Monday, 13 November 2017

He says don’t be so afraid, write five truths down.

Personal post


But have you ever known a night with an unabashed grin, with a laughter that emerges from your chest in delicate bubbles to catch the red-green-yellow of the streetlights or the neon marquee flashing bright and lovely; the velvet maroon of new dark wraps around you and your hands rise above you as if they know no gravity and the kick of the bass electrifies the marrow inside you, something reaching out, kicking back? Have you ever known a night that slips over you quietly like a gentle suffocation, or like a small mercy, and births you fresh and quick like stars so when morning comes you remember the simple miracle of light?

So there are the clouds, forgetting to make rain. So there is the sky and its unseeing eye. I can’t remember the good things, because I like to let the plosive and melodious words slip through my loose fists like dust. Vicious, I peel back my eyelids and my skin, fevered with nightmare sweat. I am afraid. Maybe there is a white-eyed truth inside me, a blank-faced truth, a truth cool and slight as smoke, but I worship a god made of too much gravity and of mirrors that stretch and skew and laugh at me. My reflection is a cruel parody and I know enough to know she's not truth. She's the Descartesian malicious demon, pushing me to doubt. Pushing me off into a sea of unanswered questions chasing answers around the circles of whirlpools until I'm drowning in uncertainty. When I'm coughed back up, in the mirror is me looking into a mirror in which I am looking into a mirror in which I am looking into a mirror and ad infinitum. Thoughts like that make me queasy.

A circle's round- it has no end; that's how long I want to be your friend. 

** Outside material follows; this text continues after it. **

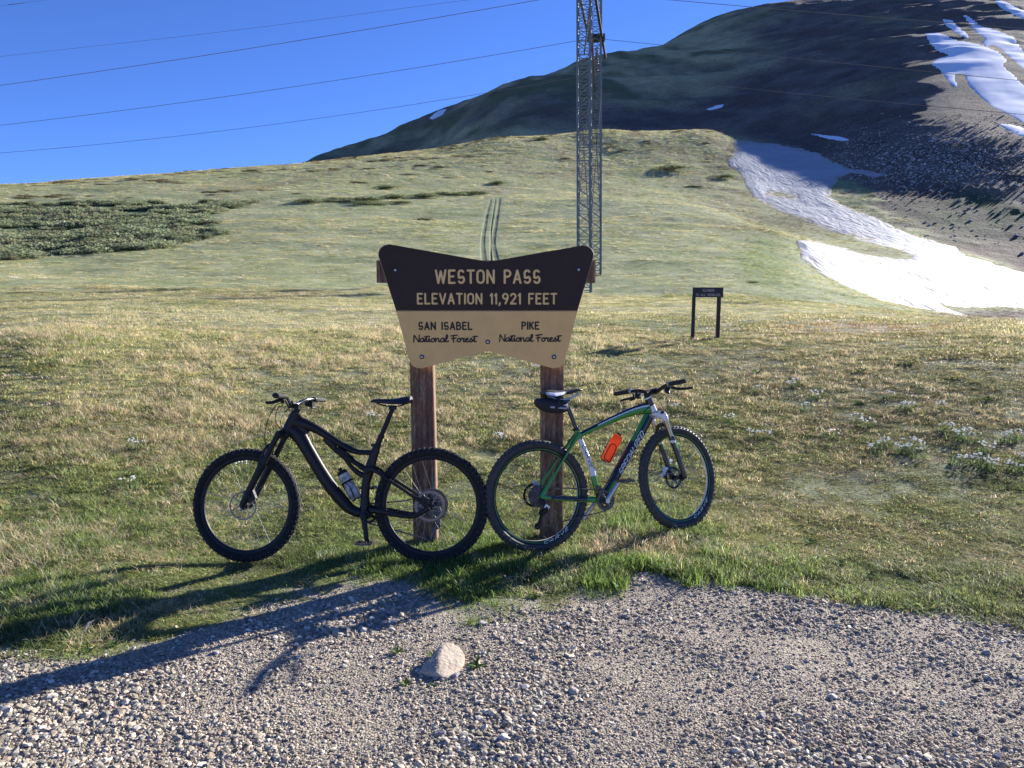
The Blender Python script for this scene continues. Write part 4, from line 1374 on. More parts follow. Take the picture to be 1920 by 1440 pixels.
def tyre_mesh(name, R, rt, m, nk=66):
    mb = MB()
    add_torus_tyre(mb, R, rt)
    for i in range(nk):
        t = 2 * math.pi * i / nk
        for (off, tilt, w, l) in ((.0075 if i % 2 else -.0075, 0, .011, .011), (.021, .75, .008, .013), (-.021, -.75, .008, .013), (.030, 1.25, .005, .010), (-.030, -1.25, .005, .010)):
            if abs(off) > .025 and i % 2: continue
            s = rt / .029
            off *= s
            dr = math.sqrt(max(rt * rt - min(abs(off), rt * .98) ** 2, 0)) if abs(off) < rt else 0
            rr = R - rt - .003 + (dr if abs(off) < rt * .99 else rt * .1) + .001
            e = Vector((math.cos(t), 0, math.sin(t)))
            rot = Matrix.Rotation(-t, 3, 'Y') @ Matrix.Rotation(-tilt if off > 0 else -tilt, 3, 'Z').to_3x3()
            # local box: x radial, y across, z along the tread
            ra = Matrix((e, Vector((0, 1, 0)), Vector((-math.sin(t), 0, math.cos(t))))).transposed()
            tl = Matrix.Rotation(tilt, 3, 'Z')
            mb.box(e * rr + Vector((0, off, 0)), (.007, w, l), ra @ tl, mat=1)
    return mb.mesh(name, [m, M_KNOB])


def ring_mb(r0, r1, y0, y1, n=64, mb=None, mt=0):
    mb = mb or MB()
    mb.lathe([(r0, y0), (r1, y0), (r1, y1), (r0, y1)], n, Matrix.Rotation(rad(-90), 4, 'X'), mat=mt, closed=True)
    return mb


def spokes_mb(rh, rr, yh, n=28, r=.0011):
    mb = MB()
    for i in range(n):
        side = 1 if i % 2 else -1
        t = 2 * math.pi * i / n
        th = t + (1.15 if (i // 2) % 2 else -1.15)
        mb.tube([(rh * math.cos(th), side * yh, rh * math.sin(th)), (rr * math.cos(t), side * .004, rr * math.sin(t))], r, n=4)
    return mb


def hub_mb(w):
    return MB().lathe([(.010, -w), (.010, -w * .8), (.028, -w * .78), (.028, -w * .72), (.016, -w * .65), (.014, 0), (.016, w * .65), (.028, w * .72), (.028, w * .78), (.010, w * .8), (.010, w)], 20, Matrix.Rotation(rad(-90), 4, 'X'))


def rotor_mb(r, y, mb=None, arms=6, width=.017):
    mb = ring_mb(r - width, r, y - .001, y + .001, 56, mb)
    for k in range(arms):
        t = 2 * math.pi * k / arms
        a = Vector((.018 * math.cos(t + .5), y, .018 * math.sin(t + .5))); b = Vector(((r - width * .6) * math.cos(t), y, (r - width * .6) * math.sin(t)))
        mb.tube([a, (a + b) / 2, b], .0032, n=4)
        b2 = Vector(((r - width * .6) * math.cos(t + .42), y, (r - width * .6) * math.sin(t + .42)))
        mb.tube([(a * .35 + b * .65), b2], .0024, n=4)
    for k in range(30):
        t = 2 * math.pi * k / 30
    return mb


def cog_mb(r, y0, y1, teeth, mb=None, inner=None):
    mb = mb or MB()
    n = teeth * 4
    out = []
    for i in range(n):
        t = 2 * math.pi * i / n
        q = r + (.0035 if i % 4 in (0, 1) else -.0005)
        out.append((q * math.cos(t), q * math.sin(t)))
    inn = inner or r * .62
    vs = [Vector((a, y0, b)) for a, b in out] + [Vector((a, y1, b)) for a, b in out] + [Vector((inn * a / math.hypot(a, b), y0, inn * b / math.hypot(a, b))) for a, b in out] + [Vector((inn * a / math.hypot(a, b), y1, inn * b / math.hypot(a, b))) for a, b in out]
    fs = []
    for i in range(n):
        j = (i + 1) % n
        fs += [(i, j, n + j, n + i), (2 * n + i, 3 * n + i, 3 * n + j, 2 * n + j), (i, 2 * n + i, 2 * n + j, j), (n + i, n + j, 3 * n + j, 3 * n + i)]
    return mb.add(vs, fs)


def P3(p, y=0.0): return Vector((p[0], y, p[1]))
def loft(mb, pts, y, rad_, **k):
    """pts (X, Z); y scalar or list; rad_ list of (in-plane, lateral) radii"""
    ys = y if isinstance(y, (list, tuple)) else [y] * len(pts)
    rr = [(q[0], q[1]) if isinstance(q, (list, tuple)) else (q, q) for q in (rad_ if isinstance(rad_, list) else [rad_] * len(pts))]
    return mb.tube([P3(p, yy) for p, yy in zip(pts, ys)], rr, up=(0, 1, 0), smooth=k.pop('smooth', 6), n=k.pop('n', 14), **k)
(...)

Remember that rhyme and the never ending cycles of infinity get squeezed into a pocket sized poem. Rhetoric for recovery. Still, there's not any kind of truth in word play or following the sentence down the garden path, and nothing to find when you get to the end either. If I could decide that my truths would only have to be abstractions, I could roll up the map, call an end to the search. But regardless, I'd still be seeking out more, surreptitiously, in the corners of bus stops, between the volumes in bookshops, underneath bronzing leaves. We're all doing it. We're all hungry for something to bite down on. A concrete thing. It's probably why we developed our own metrics for measuring truth and decided upon its parameters- what is and what isn't; what's good and what's bad; what's right and what's wrong; what's worthwhile and what is not. True, false- we say we can tell you which, with our measurements and our observations. Nobody ever reads the footnotes to you. I just figured it out later- these measurements were designed and constructed entirely by humans to determine the standards by which we can determine the truth. But if we made the rulers, aren't we making up the answers?

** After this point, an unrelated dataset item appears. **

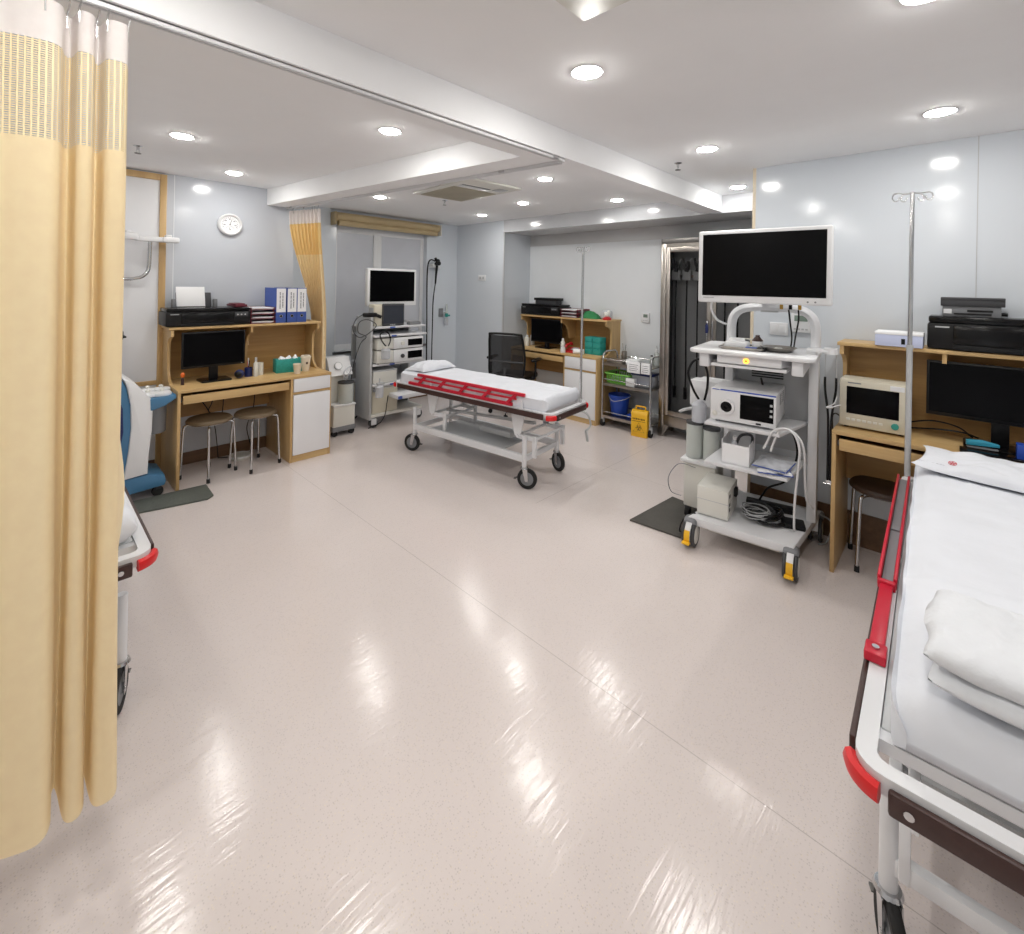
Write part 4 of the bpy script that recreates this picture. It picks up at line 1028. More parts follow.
# things on the right desk
t = thing('patient_monitor', 'beige patient monitor with dark screen on the right desk', 'patient monitor', on(DR, 0.165, 0.115, 0.7855), R(-90))
obj('casing', B().b2((-0.15, 0, 0.008), (0.15, 0.15, 0.275), 0.012), 'beige', t)
obj('front_bezel', B().b2((-0.148, -0.012, 0.012), (0.148, 0.004, 0.272), 0.008), 'beige', t)
obj('screen', B().b2((-0.115, -0.0135, 0.085), (0.113, -0.010, 0.235), 0.001), 'screen', t)
for k in range(7): obj('button', B().b2((-0.115 + k * 0.024, -0.016, 0.045), (-0.098 + k * 0.024, -0.011, 0.058), 0.002), 'offwhite', t)
obj('control_knob', B().cyl((0.098, -0.026, 0.052), (0.098, -0.010, 0.052), 0.016, n=20), 'tealhose', t)
obj('sticker', B().b2((0.075, -0.0135, 0.238), (0.135, -0.0115, 0.264)), 'white', t)
obj('name_strip', B().b2((-0.11, -0.0132, 0.252), (-0.05, -0.0118, 0.258)), 'greyplast', t)
for x in (-0.12, 0.12): obj('rubber_foot', B().cyl((x, 0.03, 0), (x, 0.03, 0.01), 0.012, n=10).cyl((x, 0.12, 0), (x, 0.12, 0.01), 0.012, n=10), 'rubber', t)
t = thing('supply_carton', 'flat pale blue box on the right desk hutch beside the large printer', 'box', on(DR, 0.265, 0.23, 1.2555), R(-90))
obj('tray', B().b2((-0.10, -0.06, 0), (0.10, 0.10, 0.066), 0.002), mat('pale_blue_card', (196, 204, 232), 0.6), t)
obj('lid', B().b2((-0.102, -0.062, 0.062), (0.102, 0.102, 0.078), 0.003), 'paper', t)
obj('side_label', B().b2((0.012, -0.0615, 0.014), (0.028, -0.0595, 0.044)), 'black', t)
t = thing('stapler', 'turquoise stapler lying on the monitor foot of the right desk', 'stapler', on(DR, 0.59, 0.12, 0.7990), R(-82))
obj('base_plate', B().b2((-0.055, -0.012, 0), (0.055, 0.012, 0.008), 0.003), 'greyplast', t)
obj('top_arm', B().prism([(-0.058, 0.012), (0.058, 0.018), (0.058, 0.03), (0.0, 0.042), (-0.058, 0.036)], 'y', -0.012, 0.012, 0.004), mat('turquoise_plastic', (60, 160, 190), 0.35), t)
tag(obj('blue_carton', B().b2((-0.06, -0.03, 0), (0.06, 0.03, 0.075), 0.003), 'blue', None, 38, on(DR, 0.76, 0.09, 0.7855), R(-90)), 'royal blue box at the right edge on the right desk', 'box')
tag(obj('keyboard', B().b2((-0.11, -0.04, 0), (0.11, 0.04, 0.012), 0.003), 'gloss_black', None, 38, on(DR, 0.62, 0.075, 0.7855), R(-90)), 'small black keyboard before the monitor on the right desk', 'keyboard')
for i, (pts, lb) in enumerate([
    ([on(DR, 0.30, 0.30, 0.83), on(DR, 0.40, 0.28, 0.865), on(DR, 0.50, 0.3, 0.85), on(DR, 0.56, 0.33, 0.80)], 'upper black cable behind the patient monitor on the right desk'),
    ([on(DR, 0.30, 0.30, 0.80), on(DR, 0.42, 0.25, 0.83), on(DR, 0.52, 0.25, 0.835), on(DR, 0.58, 0.34, 0.80)], 'lower black cable behind the patient monitor on the right desk'),
    ([on(DR, 0.01, 0.26, 0.80), on(DR, -0.02, 0.22, 0.83), on(DR, -0.03, 0.2, 0.78), on(DR, -0.02, 0.3, 0.5)], 'black cable hanging over the left end of the right desk')]):
    tag(obj('power_cable', B().tube(pts, 0.004, 6, 8), 'black', None, 60), lb, 'cable', 'cables on the right desk')
# office chair
t = thing('office_chair', 'black mesh office chair at the niche desk behind the middle trolley', 'chair', (4.13, 3.86, 0), R(112))
for k in range(5):
    a = R(72 * k + 20); c, s = math.cos(a), math.sin(a)
    lg = obj('base_arm', B().tube([(c * 0.03, s * 0.03, 0.13), (c * 0.15, s * 0.15, 0.10), (c * 0.28, s * 0.28, 0.068)], lambda u: 0.02 - 0.008 * u, 8, 4), 'chrome', t)
    obj('castor', B().cyl((c * 0.28 - s * 0.018, s * 0.28 + c * 0.018, 0.026), (c * 0.28 + s * 0.018, s * 0.28 - c * 0.018, 0.026), 0.026, n=16).cyl((c * 0.28, s * 0.28, 0.04), (c * 0.28, s * 0.28, 0.07), 0.007, n=8), 'black', lg)
obj('gas_column', B().cyl((0, 0, 0.10), (0, 0, 0.30), 0.026, n=16).cyl((0, 0, 0.28), (0, 0, 0.41), 0.016, n=14), 'dgrey', t)
obj('seat', B().b2((-0.23, -0.23, 0.42), (0.23, 0.23, 0.49), 0.03, 4), 'black', t)
obj('seat_mechanism', B().b2((-0.09, -0.12, 0.385), (0.09, 0.10, 0.425), 0.008), 'dgrey', t)
bf = B(); pts = [(-0.21, 0, 0), (-0.22, 0, 0.2), (-0.20, 0, 0.42), (-0.16, 0, 0.455), (0.16, 0, 0.455), (0.20, 0, 0.42), (0.22, 0, 0.2), (0.21, 0, 0), (0.15, 0, -0.025), (-0.15, 0, -0.025)]
def bk(p): return (p[0], 0.26 - 0.05 * (1 - (p[0] / 0.22) ** 2) * -1 * 0.4 - 0.03 * math.sin(PI * max(0, p[2]) / 0.45) + p[2] * 0.10, p[2] + 0.53)
bf.tube([bk(p) for p in pts], 0.014, 8, 5, closed=True)
obj('back_frame', bf, 'black', t)
mk = NT('black_mesh'); mk.p.inputs['Base Color'].default_value = (0.012, 0.012, 0.014, 1); mk.p.inputs['Roughness'].default_value = 0.8
_tr = mk.n('ShaderNodeBsdfTransparent'); _mx = mk.n('ShaderNodeMixShader'); _mp = mk.coord((1, 1, 1)); _ck = mk.n('ShaderNodeTexChecker', i_Scale=260.0); mk.l(_mp, 0, _ck, 0)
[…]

Fighting with thoughts like this, about the whole psychosphere of human certainty and scientific knowledge. Scientists are hungry because they know it too. They know nothing can be empirically proven, because they decided in the first place that it could be. They know that all they have decided is significant or factual to this day could easily be dismembered in the same way that faith can, if they were just to alter their scales a little more. Adjust the standard deviation cut-off point. Temper with the p value by only 0.01 percent. If that were to happen, nothing we had shown to be conclusive even with the most robust findings could suddenly be- what? A fabrication? An illusion? Scientists know they will never get to the end on their quest for answers, but they keep questioning and keep doubting, and the circle returns again.

Mirror, mirror on the wall- tell me something true about it all?
Mirrors, windows, the doors of perception,
an elaborate ruse or means of deception, 
but one simple thing a person understands
is the truth they see when looking at their hands. 
Whether we are illusions or shadows that fall
as Plato saw reality upon his cave wall 
or whether something else, you'll truly find
you think and you are: your body and your mind.

Hungry for still glass and bright lights, my truth is my body, heavy as a gravestone. This petrifies. Would I find more comfort in believing what I fall back into doing so, frequently- that my body and mind are not connected and my body is just a vessel for my mind to float around in. When I feel for my body, all I want to do is get rid of it.
Snap my neck down, chin to chest. Sew my eyes shut.
Give me a nameless face. Give me a sickness of anonymity.